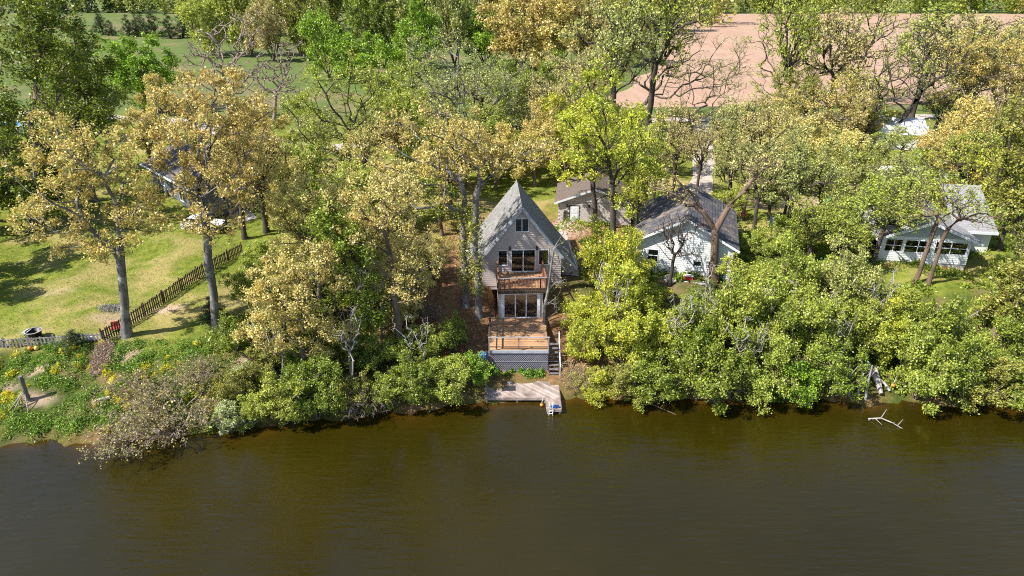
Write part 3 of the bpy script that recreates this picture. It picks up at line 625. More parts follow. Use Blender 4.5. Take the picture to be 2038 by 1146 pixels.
MB().add([(-2.25,-.85,5.85),(1.6,-.85,5.85),(2.6,0,5.95),(1.6,.85,5.85),(-2.25,.85,5.85),(-1.9,0,6.5),(-.6,.1,6.9),(.6,-.1,6.6),(1.7,0,6.3)], [(0,1,7,6,5),(1,2,8),(1,8,7),(2,3,8),(3,7,8),(3,4,5,6,7),(4,0,5)]).build('cover', 'tarp_grey', bt)
MB().box(-1.6,1.4,-.1,.1,5.0,5.2).tube((-.6,-.75,5.0),(-.6,-.6,5.0),.28,n=12).tube((-.6,.6,5.0),(-.6,.75,5.0),.28,n=12).build('trailer_frame', 'steel', bt)
# car and pool on the left
cr = thing('parked_car', 'white car parked in shade beneath the golden oaks on the left', 'car', (-34.0, 71.3, gz(-34, 71.3)), R(-4))
MB().prism([(-2.2,.35),(2.2,.35),(2.25,.85),(1.3,.98),(.7,1.02),(-2.1,1.0),(-2.25,.8)], -.85, .85).build('body', 'car_white', cr)
MB().prism([(-1.9,1.0),(.9,1.0),(.3,1.48),(-1.5,1.5)], -.72, .72).build('cabin', 'black_metal', cr); MB().prism([(-1.5,1.5),(.3,1.48),(.2,1.54),(-1.4,1.56)], -.70, .70).build('roof', 'car_white', cr)
for u in (-1.35,1.35):
    for y in (-.82,.82):
        wl = MB().tube((u,y-.1,.33),(u,y+.1,.33),.33,n=16).build('wheel', 'black_rubber', cr); MB().tube((u,y-.115,.33),(u,y+.115,.33),.18,n=12).build('rim', 'steel', wl)
pool = thing('garden_pool', 'round blue above-ground pool glimpsed through the dark green tree at the left edge', 'pool', (-86, 117, 4.8))
MB().lathe([(3.4,0),(3.4,1.25),(3.55,1.25),(3.55,1.32),(3.25,1.32),(3.25,1.1),(0,1.1)],28).build('wall', 'white_plastic', pool); MB().lathe([(3.24,1.13),(0,1.131)],28).build('pool_water', 'pool_blue', pool)

# ---------------------------------------------------------------- fences
def picket_mesh(mat):
    mb = MB(); mb.prism([(-.04,0),(.04,0),(.04,.93),(0,1.0),(-.04,.93)], -.011, .011)
    me = bpy.data.meshes.new('picket'); me.from_pydata(mb.v, [], mb.f); me.materials.append(MATS[mat]); return me
def fence(label, A, B, n, h, mat, tilt, seed, posts):
    r = random.Random(seed); f = thing('picket_fence', label, 'fence', (A[0], A[1], 0)); me = picket_mesh(mat)
    A = Vector(A); B = Vector(B); d = (B-A); ang = math.atan2(d.y, d.x)
    for i in range(n):
        p = A.lerp(B, (i+.5)/n); o = link('picket', me, f); o.location = (p.x-A.x, p.y-A.y, gz(p.x, p.y)-.02)
        o.rotation_euler = (R(r.gauss(0, tilt)), R(r.gauss(0, tilt)), ang); o.scale = (1.55, 1.4, h*r.uniform(.93,1.05))
    nb = Vector((-math.sin(ang), math.cos(ang)))*.045
    for i in range(posts):
        p = A.lerp(B, i/(posts-1))+nb*2; piece('post', mat, f, (p.x-A.x, p.y-A.y, gz(p.x, p.y)+h*.5), (.1,.1,h*1.08), (0,0,ang))
    for i in range(posts-1):
        p, q = A.lerp(B, i/(posts-1))+nb, A.lerp(B, (i+1)/(posts-1))+nb
        for zz in (.28, .78): MB().beam((p.x-A.x, p.y-A.y, gz(p.x, p.y)+h*zz), (q.x-A.x, q.y-A.y, gz(q.x, q.y)+h*zz), .035, .08).build('rail', mat, f)
    return f
fence('weathered grey picket fence running along the top of the left bank', (-42.04, 46.82), (-32.61, 47.67), 35, .85, 'grey_wood', 3.0, 1, 6)
fence('dark brown picket fence running back across the lawn past the two oak trunks', (-32.61, 47.67), (-27.68, 65.23), 78, 1.2, 'fence_brown', 1.0, 2, 9)

# ---------------------------------------------------------------- trees
def branches(P, par, rad, tan, main, mat, r_thick=.06):
    """P nodes, par parents -> tubes; thick segments get 7 sides, twigs 3"""
    V = []; Qs = []; base = 0
    i = np.arange(1, len(P)); p = par[1:]
    r1 = rad[i]; r0 = np.where(main[i], rad[p], r1*1.1); t1 = tan[i]; t0 = np.where(main[i][:, None], tan[p], tan[i])
    for lo, hi, n in ((r_thick, 99, 8), (.028, r_thick, 4), (0, .028, 3)):
        s = (r1 >= lo) & (r1 < hi)
        if not s.any(): continue
        for_ = []
        for c, r, t in ((P[p][s], r0[s], t0[s]), (P[i][s], r1[s], t1[s])):
            up = np.where(np.abs(t[:, 2:3]) > .9, np.array([[1., 0, 0]]), np.array([[0, 0, 1.]])); a = np.cross(t, up); a /= np.linalg.norm(a, axis=1)[:, None]+1e-9; b = np.cross(t, a)
            an = np.arange(n)*2*np.pi/n
            for_.append(c[:, None]+r[:, None, None]*(np.cos(an)[None, :, None]*a[:, None]+np.sin(an)[None, :, None]*b[:, None]))
        m_ = s.sum(); vv = np.concatenate(for_, 1).reshape(-1, 3); k = np.arange(n)
        q = np.stack([k, (k+1) % n, (k+1) % n+n, k+n], -1)[None]+(np.arange(m_)*2*n)[:, None, None]+base
        V.append(vv); Qs.append(q.reshape(-1, 4)); base += len(vv)
    return np_mesh('branches', np.concatenate(V), np.concatenate(Qs), mat=mat, smooth=True)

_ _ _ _

### Short problem
Working from the lines above, reproduce the material exactly and exclude its pictures.

### Written reply
Write part 3 of the bpy script that recreates this picture. It picks up at line 625. More parts follow. Use Blender 4.5. Take the picture to be 2038 by 1146 pixels.
MB().add([(-2.25,-.85,5.85),(1.6,-.85,5.85),(2.6,0,5.95),(1.6,.85,5.85),(-2.25,.85,5.85),(-1.9,0,6.5),(-.6,.1,6.9),(.6,-.1,6.6),(1.7,0,6.3)], [(0,1,7,6,5),(1,2,8),(1,8,7),(2,3,8),(3,7,8),(3,4,5,6,7),(4,0,5)]).build('cover', 'tarp_grey', bt)
MB().box(-1.6,1.4,-.1,.1,5.0,5.2).tube((-.6,-.75,5.0),(-.6,-.6,5.0),.28,n=12).tube((-.6,.6,5.0),(-.6,.75,5.0),.28,n=12).build('trailer_frame', 'steel', bt)
# car and pool on the left
cr = thing('parked_car', 'white car parked in shade beneath the golden oaks on the left', 'car', (-34.0, 71.3, gz(-34, 71.3)), R(-4))
MB().prism([(-2.2,.35),(2.2,.35),(2.25,.85),(1.3,.98),(.7,1.02),(-2.1,1.0),(-2.25,.8)], -.85, .85).build('body', 'car_white', cr)
MB().prism([(-1.9,1.0),(.9,1.0),(.3,1.48),(-1.5,1.5)], -.72, .72).build('cabin', 'black_metal', cr); MB().prism([(-1.5,1.5),(.3,1.48),(.2,1.54),(-1.4,1.56)], -.70, .70).build('roof', 'car_white', cr)
for u in (-1.35,1.35):
    for y in (-.82,.82):
        wl = MB().tube((u,y-.1,.33),(u,y+.1,.33),.33,n=16).build('wheel', 'black_rubber', cr); MB().tube((u,y-.115,.33),(u,y+.115,.33),.18,n=12).build('rim', 'steel', wl)
pool = thing('garden_pool', 'round blue above-ground pool glimpsed through the dark green tree at the left edge', 'pool', (-86, 117, 4.8))
MB().lathe([(3.4,0),(3.4,1.25),(3.55,1.25),(3.55,1.32),(3.25,1.32),(3.25,1.1),(0,1.1)],28).build('wall', 'white_plastic', pool); MB().lathe([(3.24,1.13),(0,1.131)],28).build('pool_water', 'pool_blue', pool)

# ---------------------------------------------------------------- fences
def picket_mesh(mat):
    mb = MB(); mb.prism([(-.04,0),(.04,0),(.04,.93),(0,1.0),(-.04,.93)], -.011, .011)
    me = bpy.data.meshes.new('picket'); me.from_pydata(mb.v, [], mb.f); me.materials.append(MATS[mat]); return me
def fence(label, A, B, n, h, mat, tilt, seed, posts):
    r = random.Random(seed); f = thing('picket_fence', label, 'fence', (A[0], A[1], 0)); me = picket_mesh(mat)
    A = Vector(A); B = Vector(B); d = (B-A); ang = math.atan2(d.y, d.x)
    for i in range(n):
        p = A.lerp(B, (i+.5)/n); o = link('picket', me, f); o.location = (p.x-A.x, p.y-A.y, gz(p.x, p.y)-.02)
        o.rotation_euler = (R(r.gauss(0, tilt)), R(r.gauss(0, tilt)), ang); o.scale = (1.55, 1.4, h*r.uniform(.93,1.05))
    nb = Vector((-math.sin(ang), math.cos(ang)))*.045
    for i in range(posts):
        p = A.lerp(B, i/(posts-1))+nb*2; piece('post', mat, f, (p.x-A.x, p.y-A.y, gz(p.x, p.y)+h*.5), (.1,.1,h*1.08), (0,0,ang))
    for i in range(posts-1):
        p, q = A.lerp(B, i/(posts-1))+nb, A.lerp(B, (i+1)/(posts-1))+nb
        for zz in (.28, .78): MB().beam((p.x-A.x, p.y-A.y, gz(p.x, p.y)+h*zz), (q.x-A.x, q.y-A.y, gz(q.x, q.y)+h*zz), .035, .08).build('rail', mat, f)
    return f
fence('weathered grey picket fence running along the top of the left bank', (-42.04, 46.82), (-32.61, 47.67), 35, .85, 'grey_wood', 3.0, 1, 6)
fence('dark brown picket fence running back across the lawn past the two oak trunks', (-32.61, 47.67), (-27.68, 65.23), 78, 1.2, 'fence_brown', 1.0, 2, 9)

# ---------------------------------------------------------------- trees
def branches(P, par, rad, tan, main, mat, r_thick=.06):
    """P nodes, par parents -> tubes; thick segments get 7 sides, twigs 3"""
    V = []; Qs = []; base = 0
    i = np.arange(1, len(P)); p = par[1:]
    r1 = rad[i]; r0 = np.where(main[i], rad[p], r1*1.1); t1 = tan[i]; t0 = np.where(main[i][:, None], tan[p], tan[i])
    for lo, hi, n in ((r_thick, 99, 8), (.028, r_thick, 4), (0, .028, 3)):
        s = (r1 >= lo) & (r1 < hi)
        if not s.any(): continue
        for_ = []
        for c, r, t in ((P[p][s], r0[s], t0[s]), (P[i][s], r1[s], t1[s])):
            up = np.where(np.abs(t[:, 2:3]) > .9, np.array([[1., 0, 0]]), np.array([[0, 0, 1.]])); a = np.cross(t, up); a /= np.linalg.norm(a, axis=1)[:, None]+1e-9; b = np.cross(t, a)
            an = np.arange(n)*2*np.pi/n
            for_.append(c[:, None]+r[:, None, None]*(np.cos(an)[None, :, None]*a[:, None]+np.sin(an)[None, :, None]*b[:, None]))
        m_ = s.sum(); vv = np.concatenate(for_, 1).reshape(-1, 3); k = np.arange(n)
        q = np.stack([k, (k+1) % n, (k+1) % n+n, k+n], -1)[None]+(np.arange(m_)*2*n)[:, None, None]+base
        V.append(vv); Qs.append(q.reshape(-1, 4)); base += len(vv)
    return np_mesh('branches', np.concatenate(V), np.concatenate(Qs), mat=mat, smooth=True)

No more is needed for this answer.